Items from a dataset:
>> Begin

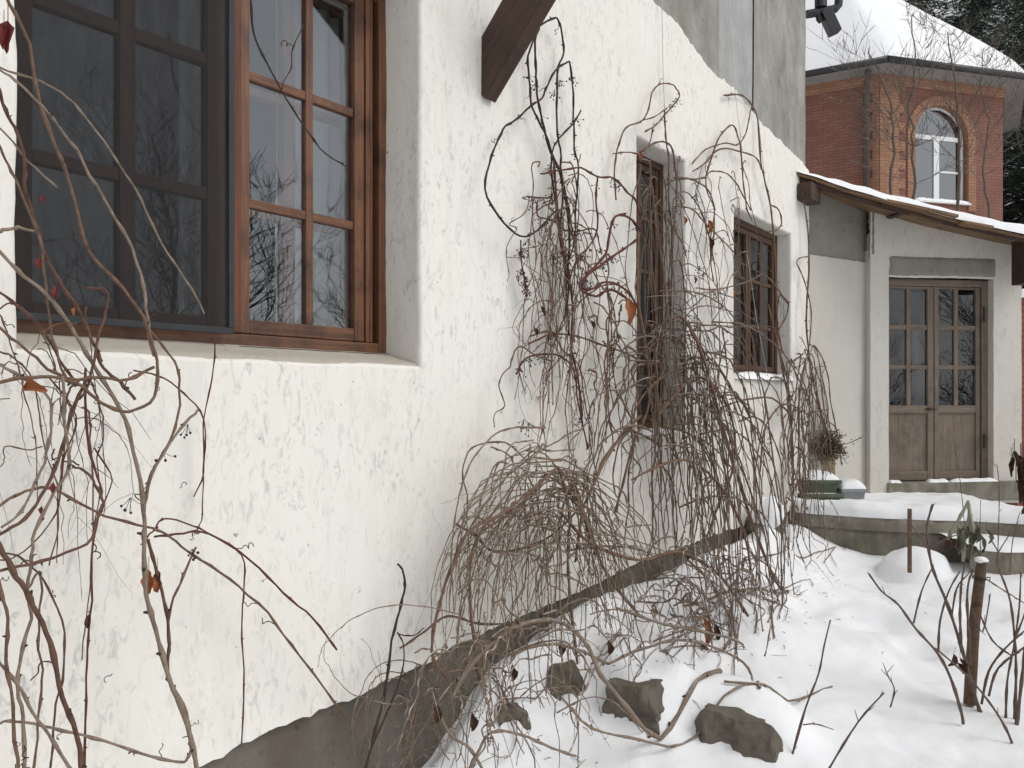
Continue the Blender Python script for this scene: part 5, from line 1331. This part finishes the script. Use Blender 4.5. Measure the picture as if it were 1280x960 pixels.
# orange quoins (toothed), proud by 2 cm; band under the eave
def quoin(k, a0, wide, narrow, flip=False):
    m_ = MB(); z = zlo; i = 0; fn = facefn(k)
    while z < eave - .25:
        w = wide if i % 2 == 0 else narrow; h = .077 * 3
        x0, x1 = (a0, a0 + w) if not flip else (a0 - w, a0)
        m_.box(fn, x0, x1, -.02, .025, z, min(z + h, eave - .25)); z += h; i += 1
    # brick uv from position
    m_.uv = []
    o_ = fn(0, 0, 0); e = fn(1, 0, 0) - o_
    for f in m_.f:
        m_.uv.append([((Vector(m_.v[j]) - o_).dot(e) + .1, m_.v[j][2] - H) for j in f])
    return m_.build('quoin', m_brick_or, tower)
quoin(0, 0, .74, .56); quoin(7, aL, .30, .15, True);
for k in (7, 0, 1):
    m_ = MB(); fn = facefn(k); m_.box(fn, -.03, aL + .03, -.02, .05, eave - .248, eave); m_.uv = []; o_ = fn(0, 0, 0); e = fn(1, 0, 0) - o_
    for f in m_.f: m_.uv.append([((Vector(m_.v[j]) - o_).dot(e), m_.v[j][2] - H) for j in f])
    m_.build('cornice', m_brick_or, tower)
# arch ring of orange bricks
m_ = MB(); ro = ar + .22
for i in range(NA):
    t0, t1 = math.pi * i / NA, math.pi * (i + 1) / NA
    q = [(ac - r_ * math.cos(tt), wzs + r_ * math.sin(tt)) for tt in (t0, t1) for r_ in (ar - .01, ro)]
    u0, u1 = t0 * ar, t1 * ar
    m_.face([f0(*(q[0][0], .03, q[0][1])), f0(q[1][0], .03, q[1][1]), f0(q[3][0], .03, q[3][1]), f0(q[2][0], .03, q[2][1])][::-1], [(0, u0), (.3, u0), (.3, u1), (0, u1)][::-1])
    m_.face([f0(q[1][0], .03, q[1][1]), f0(q[1][0], -.01, q[1][1]), f0(q[3][0], -.01, q[3][1]), f0(q[3][0], .03, q[3][1])], [(0, u0), (.05, u0), (.05, u1), (0, u1)])
    m_.face([f0(q[0][0], .03, q[0][1]), f0(q[0][0], -.1, q[0][1]), f0(q[2][0], -.1, q[2][1]), f0(q[2][0], .03, q[2][1])], [(0, u0), (.05, u0), (.05, u1), (0, u1)])
for (x0, x1) in ((wa0 - .22, wa0 + .01), (wa1 - .01, wa1 + .22)):
    m_.face([f0(x0, .03, wzb - .2), f0(x1, .03, wzb - .2), f0(x1, .03, wzs), f0(x0, .03, wzs)], [(0, wzb - .2), (.31, wzb - .2), (.31, wzs), (0, wzs)])
    for x in (x0, x1): m_.face([f0(x, .03, wzb - .2), f0(x, .03, wzs), f0(x, -.05, wzs), f0(x, -.05, wzb - .2)], [(0, wzb), (0, wzs), (.08, wzs), (.08, wzb)])
m_.build('arch', m_brick_or, tower)
# arched window: frame, mullions, glass
m_ = MB(); go = -.16
for i in range(NA):
    t0, t1 = math.pi * i / NA, math.pi * (i + 1) / NA
    m_.face([f0(ac - ar * math.cos(t0), go, wzs + ar * math.sin(t0)), f0(ac - ar * math.cos(t1), go, wzs + ar * math.sin(t1)), f0(ac - (ar - .07) * math.cos(t1), go, wzs + (ar - .07) * math.sin(t1)), f0(ac - (ar - .07) * math.cos(t0), go, wzs + (ar - .07) * math.sin(t0))])
b = lambda *q: m_.box(f0, *q)
b(wa0, wa0 + .07, go - .05, go + .001, wzb, wzs); b(wa1 - .07, wa1, go - .05, go + .001, wzb, wzs); b(wa0 + .07, wa1 - .07, go - .05, go + .002, wzb, wzb + .07)
b(wa0 + .07, wa1 - .07, go - .05, go + .01, wzs - .02, wzs + .09); b(ac - .09, ac + .07, go - .05, go + .008, wzb + .07, wzs - .02); b(ac + .07, wa1 - .07, go - .05, go + .004, (wzb + wzs) / 2 - .03, (wzb + wzs) / 2 + .02)
wn = m_.build('window', m_white_pvc, tower)
m_ = MB(); pts = [f0(wa0, go - .02, wzb), f0(wa1, go - .02, wzb)] + [f0(ac + ar * math.cos(math.pi * i / NA), go - .02, wzs + ar * math.sin(math.pi * i / NA)) for i in range(NA + 1)]
m_.face(pts); m_.build('glass', m_glass_bg, wn)
m_ = MB(); b = lambda *q: m_.box(f0, *q); b(wa0 - .1, wa1 + .1, -.9, -.8, wzb - .3, wzs + 1); m_.build('backing', m_room, wn)
m_ = MB(); b(wa0 - .02, wa1 + .04, -.12, .07, wzb - .05, wzb - .01); snow_strip(f0, wa0 - .02, wa1 + .04, .07, -.1, wzb - .01, .07, wn)
m_.build('sill', m_white_pvc, wn)
m_ = MB(); bb_ = lambda *q: m_.box(f0, *q); bb_(wa0 + .25, wa0 + .26, -.5, -.45, wzb, wzs + .4); m_.uv = m_.uv
# downpipe
m_ = MB(); fn = facefn(7); q = [fn(aL - .28, .16, z) for z in (zlo, eave - .5)] ; qq = q + [fn(aL - .26, .22, eave - .3), fn(aL - .2, .5, eave - .05)]
m_.tube(qq, [.075] * 4, 10); m_.build('downpipe', m_pipe, tower, smooth=True)
# roof
ov = .62; OE = [cen + (p - cen) * ((rad + ov) / rad) for p in OV]; ez = (VY - 76) / F * 19.5
apex = Vector((cen.x, cen.y, H + (VY + 40) / F * cen.y))
m_ = MB()
for k in range(8):
    A, B = OE[k], OE[(k + 1) % 8]; a_, b_ = OV[k], OV[(k + 1) % 8]
    m_.face([(A.x, A.y, ez + H - .05), (B.x, B.y, ez + H - .05), (b_.x, b_.y, eave + H - .001), (a_.x, a_.y, eave + H - .001)][::-1], [(0, 0)] * 4)
m_.build('soffit', m_soffit, tower)
m_ = MB()
for k in range(8):
    A, B = OE[k], OE[(k + 1) % 8]
    for q in ((A, B),):
        p0 = Vector((A.x, A.y, ez + H)); p1 = Vector((B.x, B.y, ez + H))
        m_.tube([p0, p1], [.085, .085], 8)
m_.build('gutter', m_metal, tower, smooth=True)
m_ = MB(); NR = 14
for k in range(8):
    A, B = OE[k] , OE[(k + 1) % 8]; rows = []
    for j in range(NR + 1):
        t_ = j / NR; r = []
        for i in range(13):
            u_ = i / 12; p = Vector((lerp(A.x, B.x, u_), lerp(A.y, B.y, u_), ez + H + .04)); p = p.lerp(apex, t_)
            hh = (.20 * math.sqrt(min(1, t_ * 10)) + .05 * nz(p.x * .8, p.y * .8, 0) * min(1, t_ * 8)); 
            r.append((p.x, p.y, p.z + hh))
        rows.append(r)
    m_.grid(rows)
m_.build('roof', m_snow_clean, tower, smooth=True, weld=True)

# ------------------------------------------------------------------ trees
def grow(mb_, p, d_, L, r, depth, rr, fork=.62, up=.12, spread=.5, minr=.004, seglen=.16):
    n = max(3, int(L / seglen)); pts = [p]; v = d_
    for i in range(n):
        v = (v + Vector((rr.gauss(0, .10), rr.gauss(0, .10), rr.gauss(up * .4, .06)))).normalized(); pts.append(pts[-1] + v * (L / n))
    re = r * .55; rads = [lerp(r, re, i / n) for i in range(n + 1)]
    mb_.tube(pts, rads, 7 if r > .03 else (5 if r > .012 else 4), False)
    if depth <= 0: return
    k = rr.randint(3, 5)
    for j in range(k):
        i = rr.randint(max(1, int(n * .3)), n); q = pts[i]; b_ = Vector((rr.gauss(0, 1), rr.gauss(0, 1), rr.gauss(.25, .5))).normalized()
        nd = (v * (1 - spread) + b_ * spread + Vector((0, 0, up))).normalized()
        grow(mb_, q, nd, L * fork * rr.uniform(.7, 1.15), max(lerp(r, re, i / n) * .6, minr), depth - 1, rr, fork, up, spread, minr, seglen)
def bare_tree(path, w, label, seed, name='bare_tree', group=None, mat=None, nb_=16, blen=1.1, depth=2):
    """path: list of world points of the trunk"""
    t_ = thing(name, path[0], label, 'tree', group); rr = random.Random(seed)
    mt_ = MB(); pts = smooth_path(path); n = len(pts)
    pts = [p + Vector((rr.gauss(0, .015), rr.gauss(0, .015), 0)) for p in pts]
    mt_.tube(pts, [lerp(w, w * .25, i / (n - 1)) for i in range(n)], 9); mt_.build('trunk', mat or m_bark_tree, t_, smooth=True)
    mbb = MB(); H0 = pts[0].z; H1 = pts[-1].z
    for j in range(nb_):
        k = rr.uniform(.35, 1.0); i = min(int(k * (n - 1)), n - 2); th = rr.uniform(0, 6.28)
        d_ = Vector((math.cos(th), math.sin(th), rr.uniform(.3, 1.1))).normalized()
        grow(mbb, pts[i], d_, blen * (1.25 - .6 * k) * rr.uniform(.6, 1.2), lerp(w, w * .25, k) * .34, depth, rr, up=.10)
    mbb.build('branches', mat or m_bark_tree, t_, smooth=True); return t_
for k, (pp, w, lab) in enumerate((
    ([(1112, 420), (1113, 300), (1114, 230), (1116, 160), (1113, 130), (1100, 95), (1085, 60)], 0.032, 'snow-edged bare tree with a forked top, leftmost before the brick house'),
    ([(1138, 420), (1140, 300), (1142, 230), (1141, 170), (1138, 130), (1143, 70), (1138, 20)], 0.030, 'slim dark bare tree just left of the arched window'),
    ([(1196, 420), (1196, 300), (1199, 220), (1196, 160), (1195, 115), (1190, 80), (1184, 40)], 0.034, 'bare tree crossing the right half of the arched window'),
    ([(1240, 420), (1238, 300), (1232, 240), (1230, 200), (1236, 150), (1225, 110), (1230, 60)], 0.026, 'thin bare tree right of the arched window before the brick house'))):
    Yt = 13.5 + k * .5
    path = [P(x, y, Yt) for x, y in pp]; path[0].z = .2
    bare_tree(path, w, lab, 50 + k, group='bare trees before the brick house', mat=m_shrub_tree, nb_=13, blen=1.15, depth=2)
# garden trees and hedge on the camera's right; they are what the panes mirror
mir = []
rr = random.Random(77)
for k in range(12):
    x, y = 5.5 + 6.5 * rr.random(), -6.5 + k * 1.05 + rr.gauss(0, .4)
    if y > 3 and x < y * .72 + 1: x = y * .72 + 2.5
    h = rr.uniform(2.3, 4.6); b = Vector((x, y, .0)); path = [b, b + Vector((rr.gauss(0, .1), rr.gauss(0, .1), h * .35)), b + Vector((rr.gauss(0, .2), rr.gauss(0, .2), h * .7)), b + Vector((rr.gauss(0, .3), rr.gauss(0, .3), h))]
    bare_tree(path, .05, 'bare garden tree across the path from the windows', 200 + k, name='garden_tree', group='bare trees opposite the windows', nb_=34, blen=1.3, depth=2)
# conifers
def conifer(x, y, h, rbase, seed, label, n_wh=34, name='spruce_tree'):
    t_ = thing(name, (x, y, .1), label, 'tree', 'dark conifers behind the brick house'); rr = random.Random(seed)
    mm = MB(); mm.tube([Vector((x, y, .1)), Vector((x, y, .1 + h * .5)), Vector((x, y, .1 + h))], [.28, .18, .03], 9); mm.build('trunk', m_bark_tree, t_, smooth=True)
    mm = MB(); ms = MB()
    for i in range(n_wh):
        k = i / n_wh; z = .1 + h * (.10 + .9 * k); Rr = rbase * (1 - k) ** .8 + .25
        for j in range(12):
            th = rr.uniform(0, 6.28); L = Rr * rr.uniform(.65, 1.15)
            d_ = Vector((math.cos(th), math.sin(th), 0)); sdv = Vector((-d_.y, d_.x, 0))
            ns_ = max(5, int(L / .16))
            for q in range(ns_):
                t = (q + .5) / ns_; c = Vector((x, y, z)) + d_ * L * t + Vector((0, 0, -.28 * L * t * t + .06 * L * t))
                for _ in range(13):
                    wd = (1 - t * .6) * .30 * L ** .5
                    cc = c + sdv * rr.gauss(0, wd) + Vector((rr.gauss(0, .06), rr.gauss(0, .06), rr.gauss(0, .10)))
                    u_ = (d_ * rr.uniform(.4, 1) + sdv * rr.gauss(0, .7) + Vector((0, 0, rr.gauss(-.1, .35)))).normalized() * rr.uniform(.07, .20); v_ = u_.cross(Vector((rr.gauss(0, 1), rr.gauss(0, 1), rr.gauss(0, 1)))).normalized() * rr.uniform(.010, .024)
                    (ms if rr.random() < .25 and _ == 0 else mm).face([cc - u_, cc - v_, cc + u_, cc + v_])
    mm.build('crown', m_needle, t_); 
    ms.build('snow', m_snow_clean, t_)
for (x, y, h, rb, sd2, lab, nw) in ((14.6, 30, 20, 3.2, 6, 'dense spruce directly behind the slope of the snowy roof', 44), (19.2, 30.5, 19, 3.4, 7, 'dense spruce between the two tallest ones at the upper right', 44), (16.4, 29, 19, 3.6, 1, 'tall dark spruce rising right above the snowy tower roof', 46), (21.5, 31.5, 20, 4.0, 2, 'dark spruce at the upper right corner of the view', 46), (17.6, 26.5, 10.5, 3.0, 3, 'lower spruce filling the gap right of the brick house', 34), (13.2, 35, 21, 3.6, 4, 'far spruce peeking over the ridge of the snowy roof', 44), (19.8, 24, 8, 2.8, 5, 'short spruce beyond the porch roof at the right edge', 28)):
    conifer(x, y, h, rb, sd2, lab, nw)
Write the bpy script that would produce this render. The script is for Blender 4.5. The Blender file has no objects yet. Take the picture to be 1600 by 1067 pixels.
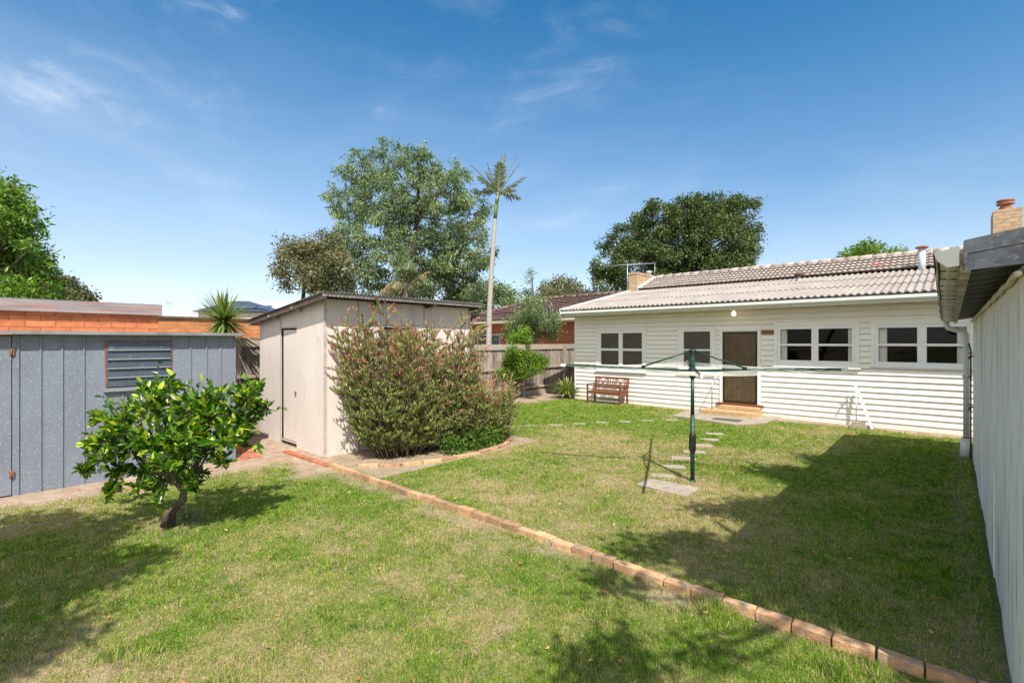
import bpy, math, random
import numpy as np
from mathutils import Vector
random.seed(7)
RNG = np.random.default_rng(7)
SC = bpy.context.scene
COL = SC.collection
R = math.radians
# ------------------------------------------------------------------ camera, sky, sun
# world axes follow the yard: +Y away along the garage wall, +X to the right along the house wall
H = 2.05; F = 760.0
YAW = 42.15
CA, SA = math.cos(R(YAW)), math.sin(R(YAW))
cam = bpy.data.cameras.new('camera'); camo = bpy.data.objects.new('camera', cam); COL.objects.link(camo)
cam.sensor_width = 36; cam.lens = 36*F/1600; cam.clip_start = .05; cam.clip_end = 3000
camo.location = (0, 0, H); camo.rotation_euler = (R(90), 0, R(YAW)); SC.camera = camo
SUN_AZ = (0.816, -0.578); SUN_EL = 51.6
SX = Vector((SUN_AZ[0]*math.cos(R(SUN_EL)), SUN_AZ[1]*math.cos(R(SUN_EL)), math.sin(R(SUN_EL)))).normalized()
sl = bpy.data.lights.new('sun', 'SUN'); so = bpy.data.objects.new('sun', sl); COL.objects.link(so)
sl.energy = 4.3; sl.angle = R(.55); sl.color = (1, .94, .84)
so.rotation_euler = SX.to_track_quat('Z', 'Y').to_euler(); so.location = (0, 0, 30)
SC.view_settings.view_transform = 'Standard'; SC.view_settings.look = 'None'
SC.view_settings.exposure = 0.78; SC.view_settings.gamma = 1
W = bpy.data.worlds.new('World'); SC.world = W; W.use_nodes = True
nt = W.node_tree; N = nt.nodes; L = nt.links
bg = N['Background']
sky = N.new('ShaderNodeTexSky'); sky.sky_type = 'NISHITA'; sky.sun_disc = False
sky.sun_elevation = R(SUN_EL); sky.sun_rotation = math.atan2(SUN_AZ[0], SUN_AZ[1])
sky.air_density = 1.0; sky.dust_density = 0.35; sky.ozone_density = 3.0; sky.altitude = 0
hs = N.new('ShaderNodeHueSaturation'); hs.inputs['Saturation'].default_value = 1.1
L.new(sky.outputs[0], hs.inputs['Color'])
tc0 = N.new('ShaderNodeTexCoord'); sp0 = N.new('ShaderNodeSeparateXYZ'); L.new(tc0.outputs['Generated'], sp0.inputs[0])
tr0 = N.new('ShaderNodeMapRange'); tr0.inputs[1].default_value = .02; tr0.inputs[2].default_value = .55; tr0.interpolation_type = 'SMOOTHSTEP'; L.new(sp0.outputs[2], tr0.inputs[0])
tm0 = N.new('ShaderNodeMix'); tm0.data_type = 'RGBA'; L.new(tr0.outputs[0], tm0.inputs[0]); tm0.inputs[6].default_value = (.98, .97, .97, 1); tm0.inputs[7].default_value = (.40, 1.0, 1.12, 1)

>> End

- Aim of the exercise -
For the data above, state only how many lines include the word "scene".

- Result of the task -
2